The birth of the great Malay Empire of Melaka was not some grand design by powerful princes or the magical work of the court shamans. It all began with a courageous little brown mousedeer, called a pelanduk or popularly refered to as Sang Kancil.

"And Sultan Iskandar moved on again up the coast until presently he struck inland and came after a few days to Sening Ujong. And perceiving that this was a good place he left a minister there - which is why the place has a minister to this day - and from there he went straight back to the seashore, to a river called Bertam.

And as the king, who was hunting, stood under a tree, one of his hounds (anjing perburuan) was kicked (diterajangkan) into the water by a white mousedeer (pelanduk). And Sultan Iskandar Shah said, "This is a good place, when even its mousedeer are full of fight (lagi gagah)! We shall do well to make a city here. And the chiefs replied, "It is indeed as Your Highness says."

Thereupon Sultan iskandar Shah ordered that a city be built, and he asked "What is the name of the tree under which I am standing?" And they all answered, "It is called Melaka, Your Highness"; to which he rejoined, "Then Melaka shall be the name of this city."

- Sejarah Melayu (The Malay Annals)

Stories revolving around Sang Kancil evolved over many centuries, under the collective title of "Hikayat Pelandok Jinaka", and went through several stages of evolution.
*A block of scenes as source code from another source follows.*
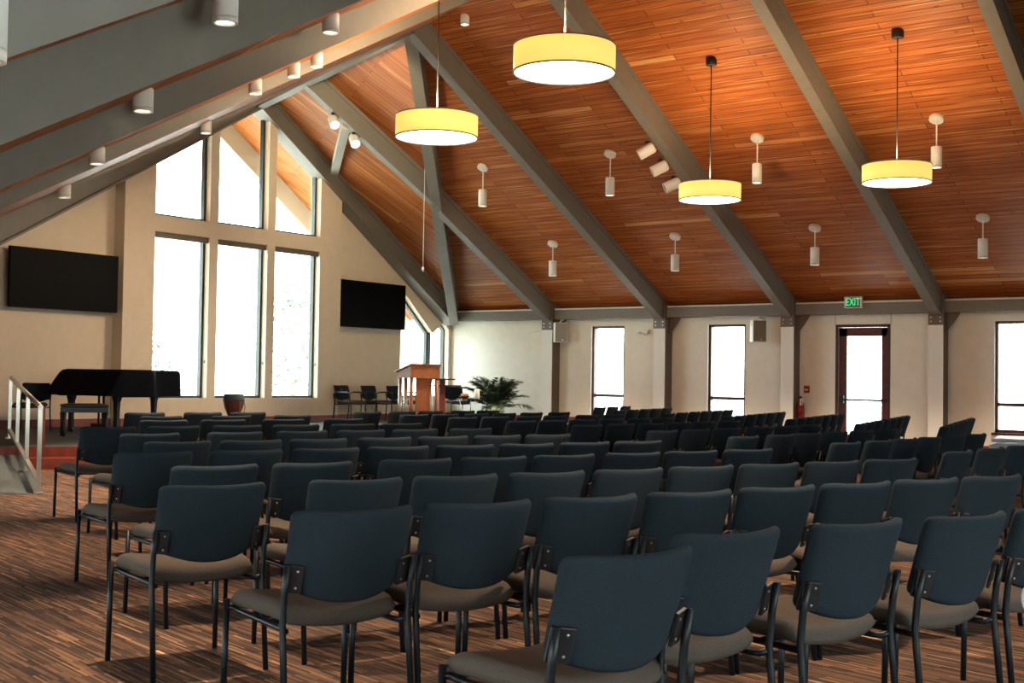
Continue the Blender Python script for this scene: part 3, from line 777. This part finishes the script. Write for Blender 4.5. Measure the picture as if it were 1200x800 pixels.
# ------------------------------------------------------------------ right wall fittings
def speaker(y, z, label):
    t = thing('loudspeaker', label, 'speaker', (XW-.31, y, z), .93, 'wall loudspeakers')
    bm = nb(); prism(bm, [(-.13, -.16, -.23), (-.13, .16, -.23), (.06, .13, -.23), (.13, .07, -.23), (.13, -.07, -.23), (.06, -.13, -.23)], (0, 0, .46)); obj('cabinet', bm, M['white'], t, bevel=.012)
    bm = nb(); box(bm, -.142, -.128, -.145, .145, -.215, .215); obj('grille', bm, M['grille'], t, bevel=.005)
    bm = nb(); box(bm, -.147, -.141, -.05, -.01, -.19, -.165); obj('badge', bm, M['white'], t)
    bm = nb(); w_ = Matrix.Rotation(-.93, 4, 'Z'); tube(bm, [w_ @ Vector(p) for p in ((.30, 0, .28), (.10, 0, .31), (0, 0, .22))], .018, 8); box(bm, .29, .305, -.05, .05, .2, .36, 0, w_); obj('wall_bracket', bm, M['white'], t)
speaker(16.90, 2.39, 'white loudspeaker high on the right wall left of the first window')
speaker(11.87, 2.37, 'white loudspeaker high on the right wall between second window and door')
t = thing('emergency_light', 'small two-lamp emergency light high on the right wall beside a post', 'lamp', (XW, 14.78, 2.40))
bm = nb(); box(bm, -.07, 0, -.14, .14, -.04, .05); obj('housing', bm, M['white'], t, bevel=.015)
for s in (-1, 1):
    bm = nb(); lathe(bm, [(.02, 0), (.05, .05), (.05, .07), (0, .068)], 14, (-.05, s*.10, -.02), Matrix.Rotation(-PI/2-.3, 4, 'Y')); obj('lamp_head', bm, M['cream'], t)
bm = nb(); box(bm, -.03, 0, -.06, .06, -.07, .07); box(bm, -.036, -.03, -.03, .03, -.05, -.01); o = obj('alarm_strobe', bm, M['white'], bevel=.006); o.location = (XW, 10.86, 2.32); tag(o, 'small white alarm box high on the wall left of the door', 'alarm')
bm = nb(); box(bm, -.008, 0, -.085, .085, -.06, .06)
for k in (-.045, 0, .045): box(bm, -.014, -.008, k-.012, k+.012, -.03, .03)
o = obj('light_switch', bm, M['white'], bevel=.002); o.location = (XW, 10.39, 1.50); tag(o, 'white wall switch plate just left of the door', 'switch')
bm = nb(); box(bm, -.05, 0, -.055, .055, -.075, .075, 0); box(bm, -.056, -.05, -.04, .04, -.02, .005, 1); o = obj('fire_alarm_pull', bm, [M['red'], M['white']], bevel=.006); o.location = (XW, 10.86, 1.16); tag(o, 'small red fire alarm pull box on the wall left of the door', 'fire alarm')
t = thing('fire_extinguisher', 'red fire extinguisher with white tag hung on the post left of the door', 'fire extinguisher', (25.12, 10.94, .50))
bm = nb(); lathe(bm, [(.075, 0), (.08, .02), (.08, .34), (.06, .39), (.025, .42), (.025, .45)], 20); obj('cylinder', bm, M['red'], t)
bm = nb(); box(bm, -.03, .03, -.02, .02, .45, .50); box(bm, -.11, .02, -.012, .012, .50, .52); box(bm, -.10, .02, -.012, .012, .47, .48); obj('valve', bm, M['black'], t)
bm = nb(); tube(bm, [(-.03, -.02, .47), (-.09, -.06, .42), (-.10, -.07, .30), (-.09, -.05, .15)], .011, 7); obj('hose', bm, M['black'], t)
bm = nb(); lathe(bm, [(.082, .14), (.082, .26)], 20); obj('label_band', bm, M['red'], t)
bm = nb(); box(bm, -.095, -.085, -.085, -.02, .33, .47); obj('tag', bm, M['tagpaper'], t)
bm = nb(); tube(bm, [(0, .17, .10), (-.03, .17, .02), (-.04, .10, -.06), (-.03, 0, -.10), (-.03, -.10, -.06), (-.02, -.12, .02)], .006, 6); tube(bm, [(0, .17, .12), (-.06, .02, .09), (-.05, -.12, .11)], .006, 6); box(bm, -.008, 0, .14, .20, .06, .16)
o = obj('wall_hook', bm, M['cream']); o.location = (XW, 17.78, 2.33); tag(o, 'thin pale wire hook bracket on the right wall near the stage', 'hook')
# exit sign
t = thing('exit_sign', 'green lit EXIT sign on the beam above the door', 'sign', (24.93, 9.75, 2.93))
bm = nb(); box(bm, -.02, .045, -.185, .185, -.115, .115); obj('housing', bm, M['white'], t, bevel=.006)
bm = nb(); box(bm, -.024, -.0195, -.145, .145, -.098, .098); obj('face_plate', bm, M['exit_face'], t)
cu = bpy.data.curves.new('exit_letters', 'FONT'); cu.body = 'EXIT'; cu.size = .22; cu.align_x = 'CENTER'; cu.align_y = 'CENTER'; cu.extrude = .002; cu.offset = 0
to = bpy.data.objects.new('letters_tmp', cu); C.objects.link(to)
bpy.context.view_layer.update()
me = bpy.data.meshes.new_from_object(to.evaluated_get(bpy.context.evaluated_depsgraph_get()))
bpy.data.objects.remove(to)
lo = bpy.data.objects.new('letters', me); me.materials.clear(); me.materials.append(M['exit_green']); C.objects.link(lo); lo.parent = t
lo.location = (-.0265, 0, 0); lo.rotation_euler = (PI/2, 0, -PI/2); lo.scale = (.66, 1.0, 1)

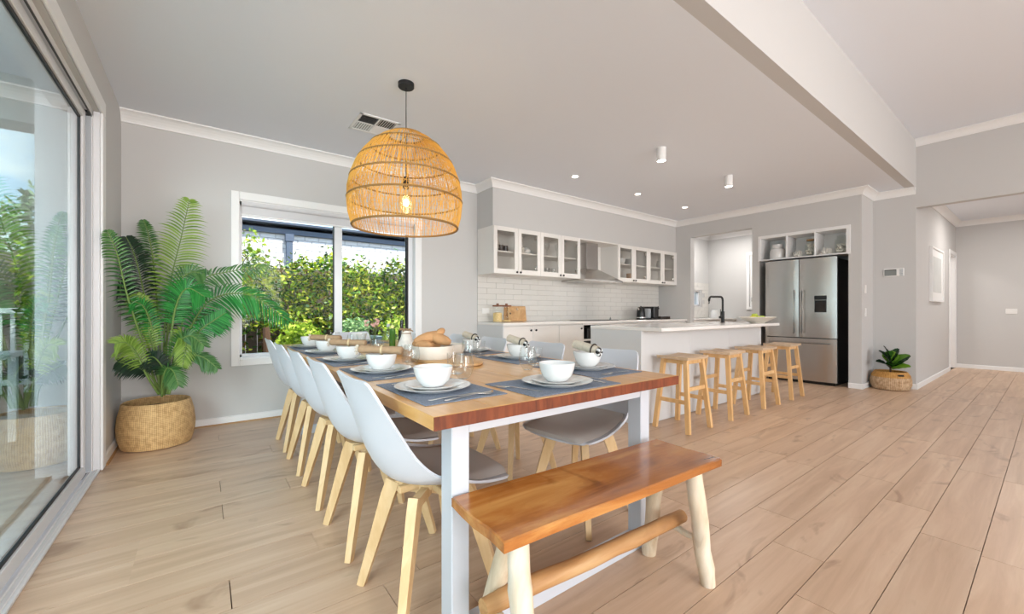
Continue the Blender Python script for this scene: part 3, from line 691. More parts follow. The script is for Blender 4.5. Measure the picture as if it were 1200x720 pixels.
# hood
t = thing('range_hood', 'stainless steel pyramid range hood with chimney in the cabinet alcove', 'range hood', (4.87, 4.36, 1.49))
hx, y0h, y1h = .45, -.24, .24
def frus(a, b):
    (xa0, xa1, ya0, ya1, za), (xb0, xb1, yb0, yb1, zb) = a, b
    return MB().add([(xa0, ya0, za), (xa1, ya0, za), (xa1, ya1, za), (xa0, ya1, za), (xb0, yb0, zb), (xb1, yb0, zb), (xb1, yb1, zb), (xb0, yb1, zb)], [(0, 3, 2, 1), (4, 5, 6, 7), (0, 1, 5, 4), (1, 2, 6, 5), (2, 3, 7, 6), (3, 0, 4, 7)])
obj('canopy', frus((-.43, .43, -.23, y1h, .03), (-.14, .12, 0, y1h, .215)), 'steel_v', t)
obj('lip', MB().cbox(-hx, hx-.015, y0h, y1h, 0, .03, .002), 'steel_v', t)
obj('filter', MB().box(-.35, .35, -.18, .2, -.003, .001), 'steel', t)
obj('chimney', MB().cbox(-.14, .12, 0, y1h, .21, .62, .002), 'steel', t)

# ------------------------------------------------------------------ crockery inside the wall cabinets
def vessel(name, cat, label, prof, m, x, y, z, n=18, handle=None, group=None):
    t = thing(name, label, cat, (x, y, z), random.random()*.8 if not handle else 0, group)
    obj('body', MB().lathe(prof, n, cap=m != 'drink'), m, t)
    if handle:
        r, h = handle
        obj('handle', MB().tube([(r, 0, h*.75), (r+.025, 0, h*.78), (r+.032, 0, h*.5), (r+.022, 0, h*.25), (r, 0, h*.28)], .005, 6), m, t)
    return t
mugp = [(0, 0), (.034, 0), (.036, .004), (.038, .085), (.035, .085), (.033, .008), (0, .008)]
gl = [(0, 0), (.03, 0), (.035, .12)]
bowlp = [(0, 0), (.03, 0), (.05, .02), (.065, .055), (.063, .056), (.047, .023), (0, .008)]
z1, z0 = 1.525+.3035, 1.525+.0185
vessel('jug', 'jug', 'tall patterned white jug at the left of the first wall cabinet', [(0, 0), (.05, 0), (.055, .06), (.052, .13), (.04, .17), (.045, .19), (.042, .19), (.036, .17), (0, .16)], 'pattern', 3.0, 4.36, z1, handle=(.05, .17))
vessel('cup', 'cup', 'dark cup beside the patterned jug, the nearer one', mugp, 'plastic_dark', 3.105, 4.37, z1)
vessel('cup', 'cup', 'dark cup on the upper shelf farther from the patterned jug', mugp, 'plastic_dark', 3.20, 4.40, z1)
vessel('mug', 'mug', 'white mug at the left on the upper shelf, second glass door', mugp, 'porcelain', 3.36, 4.36, z1, handle=(.036, .085))
vessel('mug', 'mug', 'black patterned mug between two white mugs, second glass door', mugp, 'pattern', 3.46, 4.38, z1, handle=(.036, .085))
vessel('teapot', 'teapot', 'round white teapot on the upper shelf behind the second glass door', [(0, 0), (.045, 0), (.07, .03), (.07, .065), (.045, .095), (.015, .10), (.012, .115), (0, .116)], 'porcelain', 3.575, 4.44, z1, handle=(.065, .09))
tallg = [(0, 0), (.03, 0), (.006, .006), (.005, .09), (.03, .12), (.036, .17), (.03, .20)]
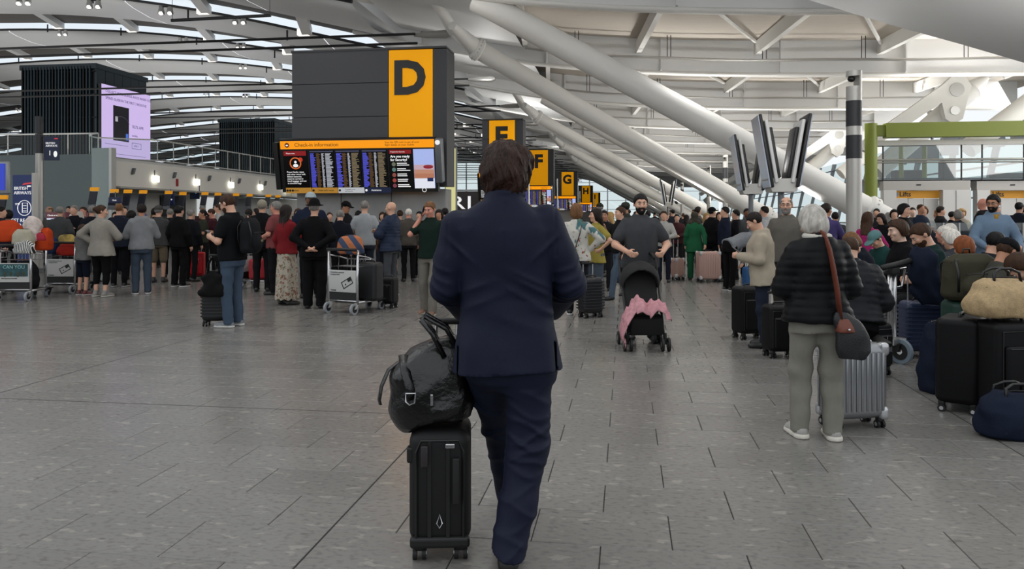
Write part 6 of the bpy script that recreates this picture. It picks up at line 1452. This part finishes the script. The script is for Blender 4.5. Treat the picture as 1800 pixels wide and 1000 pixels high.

The earliest stories depict a pagan knave, a trickster, a practical joker, even a petty thief, using his wits and cunning against the strength of other beasts. Many of these early stories are similar to the Buddhist Jataka Tales. His river crossing on the backs of crocodiles is a famous example. Interestingly, he is not always the underdog, as there are also a small number of tales of Sang Kancil himself being outwitted by weaker animals. He escapes his enemies by cunning but is generally unable or unwilling to destroy them, content just to mock them. These stories do not always show Sang Kancil in a favourable light, but they always give him an appealing charm.

These stories later evolved to a stage where the mousedeer acquired an ideal of justice and exercises his wit for unselfish purpose. He is first depicted as an arbitrator and judge, using his wisdom to settle disputes and quarrels. Later, he attains a heroic side, blessed with royal rank and power, the champion of all animals against their external foes. An Islamic element was also introduced into these stories, with him being described as the servant of Solomon. It was also at this stage that he assumes some magical powers.